Les Etats-Unis étaient en 2023 le 4e marché de la France, derrière l’Allemagne, l’Italie et la Belgique, selon les douanes françaises. Parmi les secteurs les plus exposés figurent l’aéronautique (avec 9 milliards d’euros en 2024, il représente un cinquième des exportations de la France vers les Etats-Unis), le luxe (parfums, maroquinerie, etc.), les vins et le cognac.
« Nous évaluons les impacts potentiels », a déclaré jeudi à l’AFP un porte-parole d’Airbus. « Nous vendons aux Etats-Unis, nous fabriquons, nous assemblons, nous développons aux Etats-Unis, comme peu d’autres entreprises », avait expliqué en février le PDG de l’avionneur européen, Guillaume Faury.
En ce qui concerne les vins et les alcools distillés français, les Etats-Unis sont le premier importateur.
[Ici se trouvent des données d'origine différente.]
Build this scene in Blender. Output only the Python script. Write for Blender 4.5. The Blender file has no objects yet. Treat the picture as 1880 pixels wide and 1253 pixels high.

En 2024, 2,4 milliards d’euros de « vins de raisin » ont traversé l’Atlantique, auxquels il faut ajouter 1,5 milliard d’euros de « boissons alcoolisés distillées », notamment le cognac. La Fédération française des exportateurs de vins et spiritueux (FEVS) craint « un recul des exportations d’environ 800 millions d’euros », avec « un impact énorme sur l’emploi et l’économie du secteur ». D’après les annonces faites mercredi, Donald Trump semble avoir abandonné l’idée d’une taxation à 200 % des alcools européens qu’il avait envisagée à la mi-mars.